» **What the exercise asks**:
Look for "render" in the listing below. Gather each line that contains it.

##########

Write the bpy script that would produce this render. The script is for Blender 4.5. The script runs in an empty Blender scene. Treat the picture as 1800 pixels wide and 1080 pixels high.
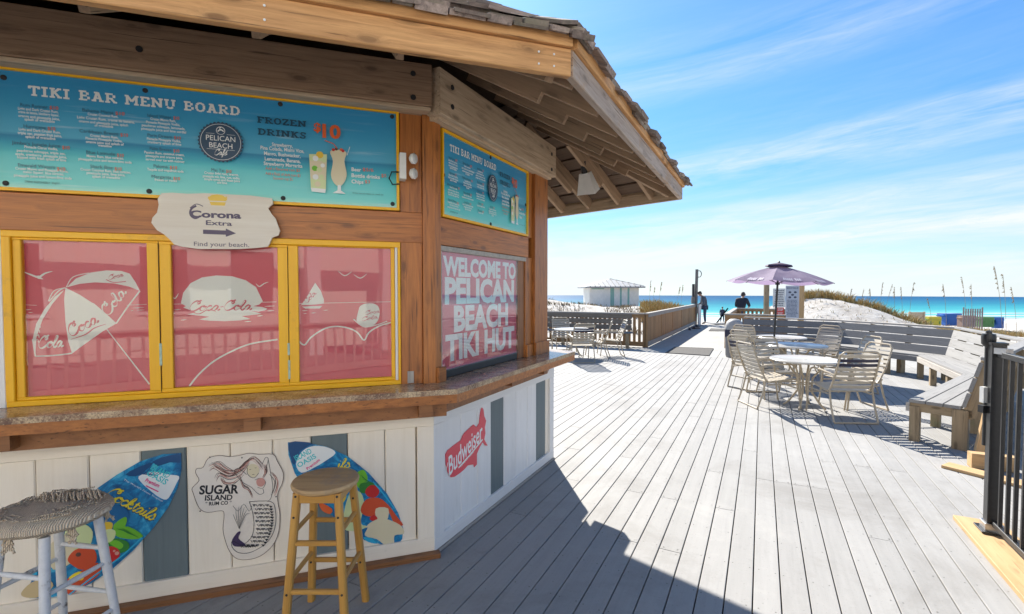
import bpy, bmesh, math, random
from mathutils import Vector, Matrix, noise
from mathutils.geometry import tessellate_polygon
R = math.radians
S = bpy.context.scene
random.seed(7)
# ------------------------------------------------------------------ camera
F = 840.0; EYE = 1.7; YH = 513.0
PIT = math.atan((540 - YH) / F)
cd = bpy.data.cameras.new('camera'); cam = bpy.data.objects.new('camera', cd)
S.collection.objects.link(cam); S.camera = cam
cam.location = (0, 0, EYE); cam.rotation_euler = (R(90) - PIT, 0, 0)
cd.sensor_width = 36; cd.lens = F / 1800 * 36; cd.clip_end = 3000; cd.clip_start = .05
S.render.resolution_x = 1024; S.render.resolution_y = 614
S.view_settings.view_transform = 'Standard'; S.view_settings.look = 'None'
S.view_settings.gamma = 1; S.view_settings.use_curve_mapping = False
S.view_settings.exposure = 1.6
try:
    S.cycles.max_bounces = 8; S.cycles.diffuse_bounces = 5; S.cycles.transparent_max_bounces = 12
except Exception: pass
SUN_AZ = -8.0; SUN_EL = 38.0     # azimuth measured from +Y towards +X
# ------------------------------------------------------------------ node helpers
def nodes(mat):
    mat.use_nodes = True; nt = mat.node_tree; nt.nodes.clear(); return nt
def N(nt, t, **k):
    n = nt.nodes.new(t)
    for a, v in k.items():
        if a.startswith('i_'):
            key = a[2:]; key = int(key) if key.isdigit() else key.replace('_', ' ')
            n.inputs[key].default_value = v
        else: setattr(n, a, v)
    return n
def L(nt, a, b): nt.links.new(a, b)
def mix(nt, fac, a, b, mode='MIX'):
    m = nt.nodes.new('ShaderNodeMix'); m.data_type = 'RGBA'; m.blend_type = mode
    for sock, v in ((m.inputs[0], fac), (m.inputs[6], a), (m.inputs[7], b)):
        if hasattr(v, 'links'): L(nt, v, sock)
        elif isinstance(v, (int, float)): sock.default_value = v
        else: sock.default_value = (*v[:3], 1)
    return m.outputs[2]
def ramp(nt, src, stops):
    r = nt.nodes.new('ShaderNodeValToRGB'); e = r.color_ramp.elements
    while len(e) > 1: e.remove(e[-1])
    for i, (p, c) in enumerate(stops):
        el = e[0] if i == 0 else e.new(p)
        el.position = p; el.color = (*c, 1) if not isinstance(c, (int, float)) else (c, c, c, 1)
    L(nt, src, r.inputs[0]); return r.outputs[0]
def math_(nt, op, a, b=None, clamp=False):
    m = nt.nodes.new('ShaderNodeMath'); m.operation = op; m.use_clamp = clamp
    for s, v in ((m.inputs[0], a), (m.inputs[1], b)):
        if v is None: continue
        if hasattr(v, 'links'): L(nt, v, s)
        else: s.default_value = v
    return m.outputs[0]
# ------------------------------------------------------------------ world
w = bpy.data.worlds.new('World'); S.world = w; w.use_nodes = True; nt = w.node_tree; nt.nodes.clear()
tc = N(nt, 'ShaderNodeTexCoord'); sx = N(nt, 'ShaderNodeSeparateXYZ'); L(nt, tc.outputs['Generated'], sx.inputs[0])
zc = math_(nt, 'MAXIMUM', sx.outputs[2], 0.004)
cx = N(nt, 'ShaderNodeCombineXYZ'); L(nt, sx.outputs[0], cx.inputs[0]); L(nt, sx.outputs[1], cx.inputs[1]); L(nt, zc, cx.inputs[2])
sky = N(nt, 'ShaderNodeTexSky'); sky.sky_type = 'NISHITA'; sky.sun_disc = False
sky.sun_elevation = R(SUN_EL); sky.sun_rotation = R(SUN_AZ)
sky.air_density = 1.0; sky.dust_density = 0.25; sky.ozone_density = 2.6
L(nt, cx.outputs[0], sky.inputs[0])
# cirrus: streaks in (azimuth, tangent of elevation), seamless round the dome
hh_ = math_(nt, 'SQRT', math_(nt, 'ADD', math_(nt, 'MULTIPLY', sx.outputs[0], sx.outputs[0]), math_(nt, 'MULTIPLY', sx.outputs[1], sx.outputs[1])))
hh_ = math_(nt, 'MAXIMUM', hh_, .05); ux_ = math_(nt, 'DIVIDE', sx.outputs[0], hh_); uy_ = math_(nt, 'DIVIDE', sx.outputs[1], hh_); vv = math_(nt, 'DIVIDE', zc, hh_)
vt = math_(nt, 'SUBTRACT', vv, math_(nt, 'MULTIPLY', ux_, .10))
def streak(kx, kv, sc, dist, det=8, rough=.62, off=0.0):
    c = N(nt, 'ShaderNodeCombineXYZ'); L(nt, math_(nt, 'ADD', math_(nt, 'MULTIPLY', ux_, kx), off), c.inputs[0]); L(nt, math_(nt, 'MULTIPLY', uy_, kx), c.inputs[1]); L(nt, math_(nt, 'MULTIPLY', vt, kv), c.inputs[2])
    n = N(nt, 'ShaderNodeTexNoise', i_Scale=sc, i_Detail=det, i_Roughness=rough, i_Distortion=dist); L(nt, c.outputs[0], n.inputs[0]); return n.outputs[0]
big = streak(1.1, 11, 1.3, .5); fine = streak(3.0, 22, 2.6, 1.1, 10, .7, 4.0)
mk_ = ramp(nt, vt, [(0.0, .55), (.035, .85), (.07, .50), (.10, .60), (.135, .16), (.165, .45), (.19, .78), (.215, .55), (.245, .12), (.33, .05), (.385, .34), (.43, .22), (.50, .05), (.8, .05)])
c1 = math_(nt, 'MULTIPLY', ramp(nt, big, [(.34, 0), (.60, 1)]), ramp(nt, fine, [(.25, .45), (.65, 1)]))
hz = ramp(nt, zc, [(0.0, .62), (.05, .42), (.11, .16), (.22, .0)])
cl = math_(nt, 'ADD', math_(nt, 'MULTIPLY', math_(nt, 'MULTIPLY', c1, mk_), 1.25), hz, True)
col = mix(nt, cl, mix(nt, 1.0, sky.outputs[0], ramp(nt, zc, [(0, (.42, .56, .72)), (.12, (.33, .545, .735)), (.35, (.33, .615, .81)), (.8, (.6, .80, .93))]), 'MULTIPLY'), (4.1, 4.35, 4.5))
bg = N(nt, 'ShaderNodeBackground'); bg.inputs[1].default_value = 0.076; L(nt, col, bg.inputs[0])
L(nt, bg.outputs[0], N(nt, 'ShaderNodeOutputWorld').inputs[0])
# ------------------------------------------------------------------ sun
sd = bpy.data.lights.new('sun', 'SUN'); so = bpy.data.objects.new('sun', sd); S.collection.objects.link(so)
sd.energy = 3.95; sd.angle = R(.53); sd.color = (1, .94, .84)
az, el = R(SUN_AZ), R(SUN_EL)
sv = Vector((math.sin(az) * math.cos(el), math.cos(az) * math.cos(el), math.sin(el)))
so.rotation_euler = sv.to_track_quat('Z', 'Y').to_euler()
# ------------------------------------------------------------------ pixel -> place
def ray(x, y):
    a = (x - 900) / F; c = -(y - 540) / F
    return Vector((a, math.cos(PIT) + c * math.sin(PIT), -math.sin(PIT) + c * math.cos(PIT)))
def gp(x, y, z=0.0):
    r = ray(x, y); k = (z - EYE) / r[2]; return Vector((r[0] * k, r[1] * k, z))
def dirv(a): a = R(a); return Vector((math.sin(a), math.cos(a), 0))
def nrm(a): a = R(a); return Vector((math.cos(a), -math.sin(a), 0))
A1, A2, A3 = 71.8, 27.6, -45.0
C0 = gp(764, 975)
D1, D2, D3, N1, N2, N3 = dirv(A1), dirv(A2), dirv(A3), nrm(A1), nrm(A2), nrm(A3)
def wall(x, y, a, off=0):
    d, n = dirv(a), nrm(a); r = ray(x, y); k = (n.dot(C0) + off - 0) / n.dot(r) if True else 0
    k = (n[0] * C0[0] + n[1] * C0[1] + off) / (n[0] * r[0] + n[1] * r[1])
    P = r * k
    return ((P[0] - C0[0]) * d[0] + (P[1] - C0[1]) * d[1], EYE + P[2])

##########

» **The reply**:
Write the bpy script that would produce this render. The script is for Blender 4.5. The script runs in an empty Blender scene. Treat the picture as 1800 pixels wide and 1080 pixels high.
S.render.resolution_x = 1024; S.render.resolution_y = 614